O wpadce kreatywnego idioty , który tytuł "Die hard" przerobił na "Szklaną pułapkę" napisano już sporo. Podziwiać należy wytrwałość dystrybutorów, którzy wiernie się tej wersji trzymają chociaż już pięć filmów za nami, a jakoś tych kolejnych pułapek i to szklanych nie widać. Za to tracimy możliwość porównania kolejnych tytułów oryginalnych, w których jednak "die hard" pozostał i to z większym sensem. Nawiasem mówiąc sens, przynajmniej w ostatniej odsłonie tej serii, stał się towarem deficytowym. Wygląda na to, że w piątej części zmagań dzielnego policjanta z niecnymi zbrodniarzami tego świata twórcy odwalili robotę na odpieprz. Bruce Willis bez przekonania wygłasza niby-dowcipne kwestie napisane przez scenarzystę Skipa Woodsa (doświadczonego przecież, bo i Swordfish i G.I.Joe i Team A), ale to już nie jest ten John McClane. Reżyser i montażysta też się specjalnie nie przykładali. Bo co za różnica, czy samochód po dachowaniu stanie na kołach, czy legnie na boku, ważne, żeby McClane z niego wypadł. Ścigającym się po ulicach pojazdom na potęgę odrastają reflektory i zderzaki (króluje tu Mercedes, który przedstawił cała gamę swoich niezniszczalnych aut od dostawczaków przez G-klasę, Maybacha i Unimoga). A panience z opiętym biustem guziczki w bluzeczce samoczynnie zapinają i rozpinają się losowo z ujęcia na ujęcie. Prawie cały film zrobili Węgrzy w Budapeszcie udającym Moskwę, Czernobyl zbudowano w studiu, a Amerykanie zostawili sobie tylko efekty specjalne. Trzeba przyznać, że w tym są nieźli.

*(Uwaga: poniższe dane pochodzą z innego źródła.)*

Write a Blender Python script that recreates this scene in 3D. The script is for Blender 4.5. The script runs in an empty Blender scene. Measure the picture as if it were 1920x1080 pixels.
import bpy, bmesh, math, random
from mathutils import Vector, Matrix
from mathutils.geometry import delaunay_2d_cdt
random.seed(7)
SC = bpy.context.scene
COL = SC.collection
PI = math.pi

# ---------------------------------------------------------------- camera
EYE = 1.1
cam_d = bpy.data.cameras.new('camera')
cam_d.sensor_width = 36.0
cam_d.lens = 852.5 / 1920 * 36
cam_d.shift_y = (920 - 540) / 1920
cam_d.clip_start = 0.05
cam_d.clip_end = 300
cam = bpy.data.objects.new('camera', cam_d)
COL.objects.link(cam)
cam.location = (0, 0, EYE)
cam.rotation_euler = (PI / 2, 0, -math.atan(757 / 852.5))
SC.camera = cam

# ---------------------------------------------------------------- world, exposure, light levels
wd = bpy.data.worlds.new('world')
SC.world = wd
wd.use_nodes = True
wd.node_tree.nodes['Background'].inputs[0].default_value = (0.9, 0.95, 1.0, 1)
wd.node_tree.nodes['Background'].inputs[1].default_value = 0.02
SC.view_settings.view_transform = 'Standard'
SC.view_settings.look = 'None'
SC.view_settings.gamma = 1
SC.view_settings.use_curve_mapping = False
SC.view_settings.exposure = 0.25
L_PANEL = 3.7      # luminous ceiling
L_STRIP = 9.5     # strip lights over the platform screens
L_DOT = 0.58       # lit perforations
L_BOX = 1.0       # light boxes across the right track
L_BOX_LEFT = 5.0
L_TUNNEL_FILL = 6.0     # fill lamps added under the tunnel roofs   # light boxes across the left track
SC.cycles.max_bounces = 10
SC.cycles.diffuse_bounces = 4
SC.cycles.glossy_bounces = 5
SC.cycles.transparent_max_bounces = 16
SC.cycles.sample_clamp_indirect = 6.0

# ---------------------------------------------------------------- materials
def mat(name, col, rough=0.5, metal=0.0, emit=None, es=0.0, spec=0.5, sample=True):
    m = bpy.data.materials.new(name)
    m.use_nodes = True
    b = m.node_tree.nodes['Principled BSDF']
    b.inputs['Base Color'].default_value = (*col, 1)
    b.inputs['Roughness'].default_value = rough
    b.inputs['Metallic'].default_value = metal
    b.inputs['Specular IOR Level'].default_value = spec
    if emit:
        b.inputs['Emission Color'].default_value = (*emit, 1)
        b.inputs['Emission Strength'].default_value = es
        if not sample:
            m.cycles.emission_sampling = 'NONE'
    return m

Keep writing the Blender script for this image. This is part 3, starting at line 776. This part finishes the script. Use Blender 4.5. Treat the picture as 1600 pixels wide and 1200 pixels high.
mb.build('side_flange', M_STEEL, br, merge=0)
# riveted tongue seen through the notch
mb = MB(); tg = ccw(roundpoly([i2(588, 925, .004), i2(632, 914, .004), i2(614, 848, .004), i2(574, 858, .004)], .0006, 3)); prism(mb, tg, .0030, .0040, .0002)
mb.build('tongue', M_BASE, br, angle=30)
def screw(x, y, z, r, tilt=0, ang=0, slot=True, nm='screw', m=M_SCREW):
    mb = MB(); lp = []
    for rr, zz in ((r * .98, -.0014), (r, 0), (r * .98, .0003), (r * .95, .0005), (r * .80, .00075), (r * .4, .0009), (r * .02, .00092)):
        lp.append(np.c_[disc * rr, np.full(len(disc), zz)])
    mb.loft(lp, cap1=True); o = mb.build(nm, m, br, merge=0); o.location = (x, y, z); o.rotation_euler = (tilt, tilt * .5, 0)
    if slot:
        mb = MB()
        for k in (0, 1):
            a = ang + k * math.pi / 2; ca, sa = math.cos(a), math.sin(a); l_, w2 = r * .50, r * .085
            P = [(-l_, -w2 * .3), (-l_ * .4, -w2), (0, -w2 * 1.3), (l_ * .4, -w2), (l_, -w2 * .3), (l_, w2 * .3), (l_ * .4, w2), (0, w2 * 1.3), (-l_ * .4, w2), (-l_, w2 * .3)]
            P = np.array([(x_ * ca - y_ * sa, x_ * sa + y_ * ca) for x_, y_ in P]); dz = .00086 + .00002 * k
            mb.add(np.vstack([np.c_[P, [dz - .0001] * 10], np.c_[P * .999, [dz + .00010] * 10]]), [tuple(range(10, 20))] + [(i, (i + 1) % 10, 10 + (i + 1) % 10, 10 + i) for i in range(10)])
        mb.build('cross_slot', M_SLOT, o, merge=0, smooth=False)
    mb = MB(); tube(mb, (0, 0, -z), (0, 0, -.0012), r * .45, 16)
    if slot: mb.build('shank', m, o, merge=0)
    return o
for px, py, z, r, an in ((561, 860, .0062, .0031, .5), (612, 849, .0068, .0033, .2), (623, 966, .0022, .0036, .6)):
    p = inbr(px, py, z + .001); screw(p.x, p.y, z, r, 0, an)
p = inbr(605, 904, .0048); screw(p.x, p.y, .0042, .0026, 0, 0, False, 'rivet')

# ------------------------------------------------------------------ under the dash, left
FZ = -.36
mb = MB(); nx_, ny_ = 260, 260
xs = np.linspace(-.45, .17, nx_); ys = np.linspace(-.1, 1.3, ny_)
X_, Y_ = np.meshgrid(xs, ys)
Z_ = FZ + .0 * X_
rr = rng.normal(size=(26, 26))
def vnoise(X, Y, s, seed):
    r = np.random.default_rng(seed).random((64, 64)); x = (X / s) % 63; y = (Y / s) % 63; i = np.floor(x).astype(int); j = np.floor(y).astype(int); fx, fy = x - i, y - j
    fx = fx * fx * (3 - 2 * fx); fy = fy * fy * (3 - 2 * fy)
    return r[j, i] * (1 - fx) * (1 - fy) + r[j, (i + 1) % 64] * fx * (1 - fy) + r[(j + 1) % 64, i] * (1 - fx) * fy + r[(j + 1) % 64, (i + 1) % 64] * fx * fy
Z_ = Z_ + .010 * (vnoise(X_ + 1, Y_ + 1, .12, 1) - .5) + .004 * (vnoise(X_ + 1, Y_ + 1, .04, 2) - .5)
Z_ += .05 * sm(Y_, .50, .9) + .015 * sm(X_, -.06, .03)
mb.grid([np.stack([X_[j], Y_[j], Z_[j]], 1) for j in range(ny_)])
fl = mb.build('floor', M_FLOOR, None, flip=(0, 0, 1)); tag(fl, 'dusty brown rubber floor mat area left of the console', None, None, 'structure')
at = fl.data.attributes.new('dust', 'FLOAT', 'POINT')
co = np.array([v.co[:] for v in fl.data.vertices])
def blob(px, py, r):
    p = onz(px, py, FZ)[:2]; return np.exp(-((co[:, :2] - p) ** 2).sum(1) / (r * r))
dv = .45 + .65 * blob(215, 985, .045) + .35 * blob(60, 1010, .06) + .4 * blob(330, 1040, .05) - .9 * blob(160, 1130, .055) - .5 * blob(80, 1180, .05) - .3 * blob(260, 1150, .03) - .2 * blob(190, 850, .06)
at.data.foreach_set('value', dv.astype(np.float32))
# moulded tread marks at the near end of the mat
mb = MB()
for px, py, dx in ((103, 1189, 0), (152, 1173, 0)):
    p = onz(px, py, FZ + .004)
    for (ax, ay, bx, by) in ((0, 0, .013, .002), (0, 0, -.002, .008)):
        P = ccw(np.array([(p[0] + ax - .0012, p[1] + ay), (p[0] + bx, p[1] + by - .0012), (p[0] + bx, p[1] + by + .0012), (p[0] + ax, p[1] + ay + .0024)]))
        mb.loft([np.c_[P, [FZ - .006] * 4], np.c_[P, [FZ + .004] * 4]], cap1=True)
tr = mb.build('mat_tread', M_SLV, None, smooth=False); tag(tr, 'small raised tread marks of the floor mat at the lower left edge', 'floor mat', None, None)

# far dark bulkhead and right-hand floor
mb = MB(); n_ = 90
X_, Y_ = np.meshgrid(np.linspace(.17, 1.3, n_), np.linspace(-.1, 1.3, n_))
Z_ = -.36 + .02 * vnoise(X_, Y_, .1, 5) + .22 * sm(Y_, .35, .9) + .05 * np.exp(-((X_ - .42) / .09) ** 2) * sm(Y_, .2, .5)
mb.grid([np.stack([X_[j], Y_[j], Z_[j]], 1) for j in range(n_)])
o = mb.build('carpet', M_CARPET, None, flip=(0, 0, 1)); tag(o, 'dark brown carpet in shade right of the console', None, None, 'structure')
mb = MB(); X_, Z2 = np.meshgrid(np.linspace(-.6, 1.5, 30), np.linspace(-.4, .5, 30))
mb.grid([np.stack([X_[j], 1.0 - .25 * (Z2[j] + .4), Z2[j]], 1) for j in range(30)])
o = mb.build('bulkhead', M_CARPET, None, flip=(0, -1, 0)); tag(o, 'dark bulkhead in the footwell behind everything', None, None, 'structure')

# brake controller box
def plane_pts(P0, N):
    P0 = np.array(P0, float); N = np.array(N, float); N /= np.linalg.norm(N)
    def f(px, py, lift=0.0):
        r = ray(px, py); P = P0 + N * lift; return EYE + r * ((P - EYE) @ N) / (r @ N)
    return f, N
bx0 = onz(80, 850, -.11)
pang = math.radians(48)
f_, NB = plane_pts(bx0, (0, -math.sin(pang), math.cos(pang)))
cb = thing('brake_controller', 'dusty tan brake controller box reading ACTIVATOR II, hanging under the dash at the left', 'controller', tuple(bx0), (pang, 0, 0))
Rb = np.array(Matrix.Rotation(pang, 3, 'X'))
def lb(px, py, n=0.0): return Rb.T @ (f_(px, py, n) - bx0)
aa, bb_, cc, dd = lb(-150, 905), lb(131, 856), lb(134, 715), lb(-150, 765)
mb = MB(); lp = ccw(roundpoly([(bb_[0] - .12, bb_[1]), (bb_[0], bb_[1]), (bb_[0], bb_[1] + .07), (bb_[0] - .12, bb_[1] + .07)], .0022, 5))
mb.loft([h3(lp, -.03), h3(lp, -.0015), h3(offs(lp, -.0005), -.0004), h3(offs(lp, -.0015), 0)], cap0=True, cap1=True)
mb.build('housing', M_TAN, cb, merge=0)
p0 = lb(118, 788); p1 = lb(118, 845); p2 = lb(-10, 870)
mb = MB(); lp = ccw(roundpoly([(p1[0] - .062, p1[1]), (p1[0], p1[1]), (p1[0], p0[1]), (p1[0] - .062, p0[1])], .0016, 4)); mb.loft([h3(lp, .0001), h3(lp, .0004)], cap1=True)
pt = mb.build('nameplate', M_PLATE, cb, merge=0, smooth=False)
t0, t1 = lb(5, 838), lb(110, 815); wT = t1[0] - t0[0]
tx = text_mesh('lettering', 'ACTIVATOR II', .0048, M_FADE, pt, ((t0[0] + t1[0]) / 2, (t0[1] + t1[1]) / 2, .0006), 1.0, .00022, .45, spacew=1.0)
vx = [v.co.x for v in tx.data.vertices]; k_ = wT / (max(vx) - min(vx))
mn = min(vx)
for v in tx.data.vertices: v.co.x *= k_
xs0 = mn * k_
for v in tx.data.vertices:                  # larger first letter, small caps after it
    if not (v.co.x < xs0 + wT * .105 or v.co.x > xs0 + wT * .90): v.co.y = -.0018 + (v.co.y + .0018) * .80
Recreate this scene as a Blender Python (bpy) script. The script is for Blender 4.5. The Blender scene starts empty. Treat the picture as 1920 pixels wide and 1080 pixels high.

Rozczulają końcowe napisy z podziękowaniem dla Bardzo Ważnego Białoruskiego Ministra za wypożyczenie do zdjęć śmigłowca wraz z załogą oraz informacja, że nakręcenie tego filmu dało pracę 14 tysiącom ludzi i kosztowało 600 tys. roboczogodzin. Jakby się wzięli wszyscy razem za coś porządnego to może by i jakiś pożytek z tego był. A tak tyle roboczogodzin poszło na marne, a ja też dwie swoje straciłem.
Nadzieja na to, że "Die Hard" wróci do wysokiego poziomu pierwszej części reżyserowanej przez Johna McTiernana chyba już zamiera. O klasie tej produkcji świadczy nie tylko ilość sequeli, ale też np. to, że aktor Gerald Butler i reżyser Antoine Fuqua postanowili w swoim wspólnym przedsięwzięciu producenckim odgrzać wszystko to co najlepsze w "Die Hard" było. Zamienili nowoczesny wieżowiec na Biały Dom, terrorystów zachodnioeuropejskich na koreańskich, a samotnego policjanta na agenta Secret Service. No i trochę rozmachu nabrali. I tak bez większych potknięć pojechali po torach, z których zjechał gdzieś dawno "A good day to die hard". Nawet nasz polski dystrybutor pamiętał o tradycji i zamiast oryginalnego "Olympus has fallen" (kodowe określenie przejęcia Białego Domu przez wroga) wymyślił "Olimp w ogniu". Ta współczesna wariacja na temat filmu McTiernana okraszona rozwiązaniami z serialu "24", sporą ilością wybuchów i strzelanin dała w efekcie 2 godziny kinowej rozrywki na całkiem przyzwoitym poziomie. I chyba nawet się nie pochwalili na końcu ile to roboczogodzin kosztowało.